| GIVEN INFORMATION |
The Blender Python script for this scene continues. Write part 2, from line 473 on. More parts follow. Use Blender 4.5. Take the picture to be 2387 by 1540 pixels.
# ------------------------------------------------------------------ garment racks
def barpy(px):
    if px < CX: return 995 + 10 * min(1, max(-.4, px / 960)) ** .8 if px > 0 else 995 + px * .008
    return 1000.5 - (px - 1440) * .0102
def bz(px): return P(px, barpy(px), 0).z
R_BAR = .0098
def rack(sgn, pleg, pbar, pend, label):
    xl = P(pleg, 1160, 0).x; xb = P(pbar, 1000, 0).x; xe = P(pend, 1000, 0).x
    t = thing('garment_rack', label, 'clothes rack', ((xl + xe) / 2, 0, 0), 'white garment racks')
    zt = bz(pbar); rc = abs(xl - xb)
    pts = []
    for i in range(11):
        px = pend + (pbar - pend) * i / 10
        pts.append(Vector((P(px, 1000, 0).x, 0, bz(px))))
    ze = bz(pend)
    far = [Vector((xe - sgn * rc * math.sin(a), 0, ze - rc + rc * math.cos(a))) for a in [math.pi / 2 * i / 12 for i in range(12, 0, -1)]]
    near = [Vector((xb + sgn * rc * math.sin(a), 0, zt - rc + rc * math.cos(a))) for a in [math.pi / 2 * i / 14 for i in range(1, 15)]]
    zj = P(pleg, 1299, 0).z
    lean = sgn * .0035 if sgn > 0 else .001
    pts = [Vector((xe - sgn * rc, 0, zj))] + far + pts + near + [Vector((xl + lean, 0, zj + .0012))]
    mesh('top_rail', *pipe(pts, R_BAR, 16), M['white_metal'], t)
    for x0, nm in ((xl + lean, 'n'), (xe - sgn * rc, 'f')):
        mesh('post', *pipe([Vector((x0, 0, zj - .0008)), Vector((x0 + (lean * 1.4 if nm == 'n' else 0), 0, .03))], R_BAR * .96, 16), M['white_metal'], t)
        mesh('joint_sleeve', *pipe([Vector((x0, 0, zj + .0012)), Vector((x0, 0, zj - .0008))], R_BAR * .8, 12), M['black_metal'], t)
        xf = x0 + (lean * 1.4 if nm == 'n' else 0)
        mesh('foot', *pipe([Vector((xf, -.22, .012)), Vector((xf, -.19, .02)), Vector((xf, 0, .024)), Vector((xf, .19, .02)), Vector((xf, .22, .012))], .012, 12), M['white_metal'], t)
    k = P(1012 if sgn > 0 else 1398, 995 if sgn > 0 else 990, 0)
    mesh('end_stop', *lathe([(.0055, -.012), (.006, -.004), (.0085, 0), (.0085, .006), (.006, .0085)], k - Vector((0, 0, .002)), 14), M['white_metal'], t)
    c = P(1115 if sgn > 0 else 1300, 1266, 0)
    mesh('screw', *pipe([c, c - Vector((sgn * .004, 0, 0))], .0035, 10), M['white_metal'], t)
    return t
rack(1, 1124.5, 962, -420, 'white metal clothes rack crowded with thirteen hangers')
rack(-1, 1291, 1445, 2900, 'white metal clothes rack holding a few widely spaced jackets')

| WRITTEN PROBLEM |
Set down all of the data above, word for word.

| TASK ANSWER |
The Blender Python script for this scene continues. Write part 2, from line 473 on. More parts follow. Use Blender 4.5. Take the picture to be 2387 by 1540 pixels.
# ------------------------------------------------------------------ garment racks
def barpy(px):
    if px < CX: return 995 + 10 * min(1, max(-.4, px / 960)) ** .8 if px > 0 else 995 + px * .008
    return 1000.5 - (px - 1440) * .0102
def bz(px): return P(px, barpy(px), 0).z
R_BAR = .0098
def rack(sgn, pleg, pbar, pend, label):
    xl = P(pleg, 1160, 0).x; xb = P(pbar, 1000, 0).x; xe = P(pend, 1000, 0).x
    t = thing('garment_rack', label, 'clothes rack', ((xl + xe) / 2, 0, 0), 'white garment racks')
    zt = bz(pbar); rc = abs(xl - xb)
    pts = []
    for i in range(11):
        px = pend + (pbar - pend) * i / 10
        pts.append(Vector((P(px, 1000, 0).x, 0, bz(px))))
    ze = bz(pend)
    far = [Vector((xe - sgn * rc * math.sin(a), 0, ze - rc + rc * math.cos(a))) for a in [math.pi / 2 * i / 12 for i in range(12, 0, -1)]]
    near = [Vector((xb + sgn * rc * math.sin(a), 0, zt - rc + rc * math.cos(a))) for a in [math.pi / 2 * i / 14 for i in range(1, 15)]]
    zj = P(pleg, 1299, 0).z
    lean = sgn * .0035 if sgn > 0 else .001
    pts = [Vector((xe - sgn * rc, 0, zj))] + far + pts + near + [Vector((xl + lean, 0, zj + .0012))]
    mesh('top_rail', *pipe(pts, R_BAR, 16), M['white_metal'], t)
    for x0, nm in ((xl + lean, 'n'), (xe - sgn * rc, 'f')):
        mesh('post', *pipe([Vector((x0, 0, zj - .0008)), Vector((x0 + (lean * 1.4 if nm == 'n' else 0), 0, .03))], R_BAR * .96, 16), M['white_metal'], t)
        mesh('joint_sleeve', *pipe([Vector((x0, 0, zj + .0012)), Vector((x0, 0, zj - .0008))], R_BAR * .8, 12), M['black_metal'], t)
        xf = x0 + (lean * 1.4 if nm == 'n' else 0)
        mesh('foot', *pipe([Vector((xf, -.22, .012)), Vector((xf, -.19, .02)), Vector((xf, 0, .024)), Vector((xf, .19, .02)), Vector((xf, .22, .012))], .012, 12), M['white_metal'], t)
    k = P(1012 if sgn > 0 else 1398, 995 if sgn > 0 else 990, 0)
    mesh('end_stop', *lathe([(.0055, -.012), (.006, -.004), (.0085, 0), (.0085, .006), (.006, .0085)], k - Vector((0, 0, .002)), 14), M['white_metal'], t)
    c = P(1115 if sgn > 0 else 1300, 1266, 0)
    mesh('screw', *pipe([c, c - Vector((sgn * .004, 0, 0))], .0035, 10), M['white_metal'], t)
    return t
rack(1, 1124.5, 962, -420, 'white metal clothes rack crowded with thirteen hangers')
rack(-1, 1291, 1445, 2900, 'white metal clothes rack holding a few widely spaced jackets')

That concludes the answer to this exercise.